• What is required: Reproduce precisely the lines between the start of the data below and the line with "cam_d.clip_start = 0.1;", both included.

• Available data:
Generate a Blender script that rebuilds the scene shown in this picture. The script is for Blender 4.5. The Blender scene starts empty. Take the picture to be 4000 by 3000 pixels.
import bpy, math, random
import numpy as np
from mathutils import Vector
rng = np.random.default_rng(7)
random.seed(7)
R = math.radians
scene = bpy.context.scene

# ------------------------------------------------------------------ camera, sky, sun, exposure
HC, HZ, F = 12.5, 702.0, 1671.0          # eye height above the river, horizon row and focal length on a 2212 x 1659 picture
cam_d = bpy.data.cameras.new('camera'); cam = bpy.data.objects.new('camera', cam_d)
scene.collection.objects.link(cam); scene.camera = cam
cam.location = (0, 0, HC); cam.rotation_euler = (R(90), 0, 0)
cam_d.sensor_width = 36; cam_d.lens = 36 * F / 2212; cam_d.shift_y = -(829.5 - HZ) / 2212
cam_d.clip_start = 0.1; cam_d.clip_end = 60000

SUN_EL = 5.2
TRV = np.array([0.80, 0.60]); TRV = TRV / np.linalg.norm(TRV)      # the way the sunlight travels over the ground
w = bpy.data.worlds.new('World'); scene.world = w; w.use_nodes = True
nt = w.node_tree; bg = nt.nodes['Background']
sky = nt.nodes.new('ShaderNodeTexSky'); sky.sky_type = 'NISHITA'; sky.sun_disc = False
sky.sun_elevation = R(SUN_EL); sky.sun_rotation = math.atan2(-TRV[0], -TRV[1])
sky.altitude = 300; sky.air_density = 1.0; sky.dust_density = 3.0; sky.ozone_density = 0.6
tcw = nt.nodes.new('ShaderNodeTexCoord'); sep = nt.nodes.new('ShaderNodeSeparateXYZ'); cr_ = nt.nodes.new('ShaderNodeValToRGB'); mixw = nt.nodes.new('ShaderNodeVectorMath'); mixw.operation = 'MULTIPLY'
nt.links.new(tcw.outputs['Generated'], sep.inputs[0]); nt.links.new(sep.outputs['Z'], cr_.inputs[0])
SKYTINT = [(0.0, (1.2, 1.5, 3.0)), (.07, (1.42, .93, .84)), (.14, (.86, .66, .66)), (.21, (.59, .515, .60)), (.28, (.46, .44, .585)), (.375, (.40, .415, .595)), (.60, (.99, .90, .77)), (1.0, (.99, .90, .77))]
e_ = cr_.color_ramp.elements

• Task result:
Generate a Blender script that rebuilds the scene shown in this picture. The script is for Blender 4.5. The Blender scene starts empty. Take the picture to be 4000 by 3000 pixels.
import bpy, math, random
import numpy as np
from mathutils import Vector
rng = np.random.default_rng(7)
random.seed(7)
R = math.radians
scene = bpy.context.scene

# ------------------------------------------------------------------ camera, sky, sun, exposure
HC, HZ, F = 12.5, 702.0, 1671.0          # eye height above the river, horizon row and focal length on a 2212 x 1659 picture
cam_d = bpy.data.cameras.new('camera'); cam = bpy.data.objects.new('camera', cam_d)
scene.collection.objects.link(cam); scene.camera = cam
cam.location = (0, 0, HC); cam.rotation_euler = (R(90), 0, 0)
cam_d.sensor_width = 36; cam_d.lens = 36 * F / 2212; cam_d.shift_y = -(829.5 - HZ) / 2212
cam_d.clip_start = 0.1; cam_d.clip_end = 60000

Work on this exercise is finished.